____ Dataset section

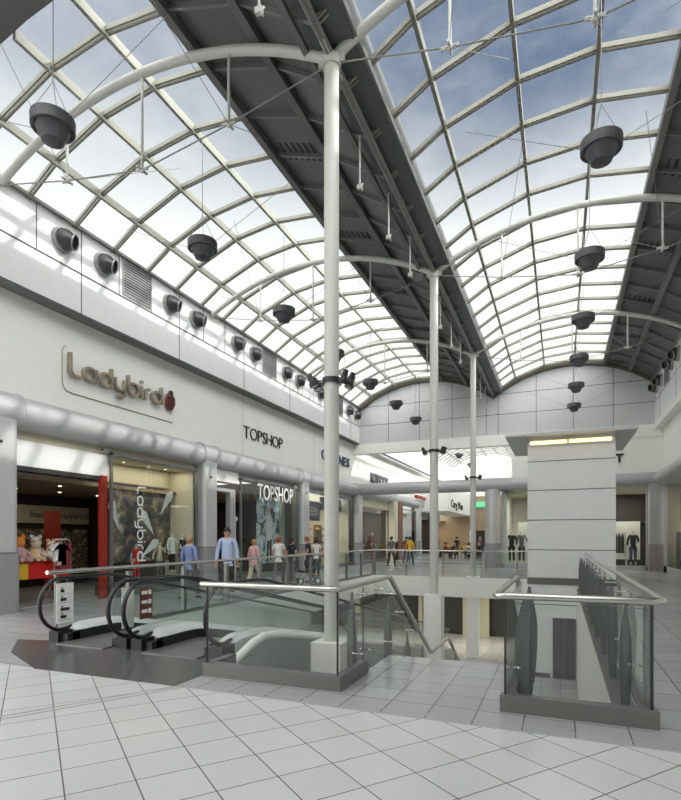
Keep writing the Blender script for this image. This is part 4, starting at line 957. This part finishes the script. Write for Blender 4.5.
    if hair:
        b = MB(); T = Matrix.Translation(hc+Vector((0, -.016*k, .045*k))) @ Matrix.Rotation(R(36), 4, 'X') @ Matrix.Diagonal((.094*k, .108*k, .092*k, 1))
        b.lathe([(max(.001, math.sin(math.pi*i/12)), -math.cos(math.pi*i/12)) for i in range(4 if not longhair else 3, 13)], T, 16)
        if longhair: b.ball(hc+Vector((0, -.065*k, -.03*k)), .08*k, 10, sc=(1, .7, 1.5))
        else: b.ball(hc+Vector((0, -.05*k, 0)), .07*k, 10, sc=(1.1, .8, 1.1))
        put(b, 'hair', hair)
    if top:
        ii = [0, 1, 2, 3]; vv = [pts[j] for j in ii]; rr = [(.148*k, .118*k), (.135*k, .11*k), (.158*k, .118*k), (.112*k, .088*k)]; ee = [(0, 1), (1, 2), (2, 3)]
        for s in (-1, 1):
            j = armi[s]; c0 = len(vv); A, E, Wt = Vector(pts[j]), Vector(pts[j+1]), Vector(pts[j+2])
            if sleeve == 'short': vv += [tuple(A), tuple(A+(E-A)*.6)]; rr += [.068*k, .058*k]; ee += [(3, c0), (c0, c0+1)]
            elif sleeve == 'long': vv += [tuple(A), tuple(E), tuple(E+(Wt-E)*.9)]; rr += [.066*k, .054*k, .04*k]; ee += [(3, c0), (c0, c0+1), (c0+1, c0+2)]
        vv.append((pts[0][0], pts[0][1]-.005, pts[0][2]-(.0 if sit else .09*k))); rr.append((.15*k, .12*k)); ee.append((0, len(vv)-1))
        me = skin_mesh(vv, ee, rr, 2 if sub > 1 else 1); put(MB().add(*from_me(me), 0, True), 'top', top)
    if skirt:
        z1 = pts[0][2]+.08*k; b = MB().lathe([(.16*k, z1), (.19*k, z1-.15*k), (.22*k, z1-.62*k), (.20*k, z1-.62*k)], Matrix.Diagonal((1, .8, 1, 1)), 20); put(b, 'skirt', bottom)
    elif bottom:
        vv = [pts[0], (pts[0][0], pts[0][1], pts[0][2]+.11*k)]; rr = [(.142*k, .112*k), (.12*k, .095*k)]; ee = [(0, 1)]
        for s in (-1, 1):
            j = legs[s]; c0 = len(vv); vv += [pts[j], pts[j+1], pts[j+2]]; rr += [.1*k, .074*k, .06*k]; ee += [(0, c0), (c0, c0+1), (c0+1, c0+2)]
        me = skin_mesh(vv, ee, rr, 2 if sub > 1 else 1); put(MB().add(*from_me(me), 0, True), 'trousers', bottom)
    if shoes:
        for s in (-1, 1):
            j = legs[s]; a, c_ = Vector(pts[j+2]), Vector(pts[j+3])
            b = MB().tube([(a.x, a.y-.05*k, max(.035*k, a.z-.05*k)), (a.x, a.y+.03*k, max(.04*k, a.z-.045*k)), (c_.x, c_.y+.02*k, max(.028*k, c_.z-.005))], .04*k, 10, rads=[.038*k, .042*k, .03*k], sq=.8)
            put(b, 'shoe', shoes)
    return t
rz = lambda dx, dy: math.atan2(dy, dx)-math.pi/2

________

* _What is required_:
In your copy, leave out the pictures and reproduce the material above exactly.

* _Result_:
Keep writing the Blender script for this image. This is part 4, starting at line 957. This part finishes the script. Write for Blender 4.5.
    if hair:
        b = MB(); T = Matrix.Translation(hc+Vector((0, -.016*k, .045*k))) @ Matrix.Rotation(R(36), 4, 'X') @ Matrix.Diagonal((.094*k, .108*k, .092*k, 1))
        b.lathe([(max(.001, math.sin(math.pi*i/12)), -math.cos(math.pi*i/12)) for i in range(4 if not longhair else 3, 13)], T, 16)
        if longhair: b.ball(hc+Vector((0, -.065*k, -.03*k)), .08*k, 10, sc=(1, .7, 1.5))
        else: b.ball(hc+Vector((0, -.05*k, 0)), .07*k, 10, sc=(1.1, .8, 1.1))
        put(b, 'hair', hair)
    if top:
        ii = [0, 1, 2, 3]; vv = [pts[j] for j in ii]; rr = [(.148*k, .118*k), (.135*k, .11*k), (.158*k, .118*k), (.112*k, .088*k)]; ee = [(0, 1), (1, 2), (2, 3)]
        for s in (-1, 1):
            j = armi[s]; c0 = len(vv); A, E, Wt = Vector(pts[j]), Vector(pts[j+1]), Vector(pts[j+2])
            if sleeve == 'short': vv += [tuple(A), tuple(A+(E-A)*.6)]; rr += [.068*k, .058*k]; ee += [(3, c0), (c0, c0+1)]
            elif sleeve == 'long': vv += [tuple(A), tuple(E), tuple(E+(Wt-E)*.9)]; rr += [.066*k, .054*k, .04*k]; ee += [(3, c0), (c0, c0+1), (c0+1, c0+2)]
        vv.append((pts[0][0], pts[0][1]-.005, pts[0][2]-(.0 if sit else .09*k))); rr.append((.15*k, .12*k)); ee.append((0, len(vv)-1))
        me = skin_mesh(vv, ee, rr, 2 if sub > 1 else 1); put(MB().add(*from_me(me), 0, True), 'top', top)
    if skirt:
        z1 = pts[0][2]+.08*k; b = MB().lathe([(.16*k, z1), (.19*k, z1-.15*k), (.22*k, z1-.62*k), (.20*k, z1-.62*k)], Matrix.Diagonal((1, .8, 1, 1)), 20); put(b, 'skirt', bottom)
    elif bottom:
        vv = [pts[0], (pts[0][0], pts[0][1], pts[0][2]+.11*k)]; rr = [(.142*k, .112*k), (.12*k, .095*k)]; ee = [(0, 1)]
        for s in (-1, 1):
            j = legs[s]; c0 = len(vv); vv += [pts[j], pts[j+1], pts[j+2]]; rr += [.1*k, .074*k, .06*k]; ee += [(0, c0), (c0, c0+1), (c0+1, c0+2)]
        me = skin_mesh(vv, ee, rr, 2 if sub > 1 else 1); put(MB().add(*from_me(me), 0, True), 'trousers', bottom)
    if shoes:
        for s in (-1, 1):
            j = legs[s]; a, c_ = Vector(pts[j+2]), Vector(pts[j+3])
            b = MB().tube([(a.x, a.y-.05*k, max(.035*k, a.z-.05*k)), (a.x, a.y+.03*k, max(.04*k, a.z-.045*k)), (c_.x, c_.y+.02*k, max(.028*k, c_.z-.005))], .04*k, 10, rads=[.038*k, .042*k, .03*k], sq=.8)
            put(b, 'shoe', shoes)
    return t
rz = lambda dx, dy: math.atan2(dy, dx)-math.pi/2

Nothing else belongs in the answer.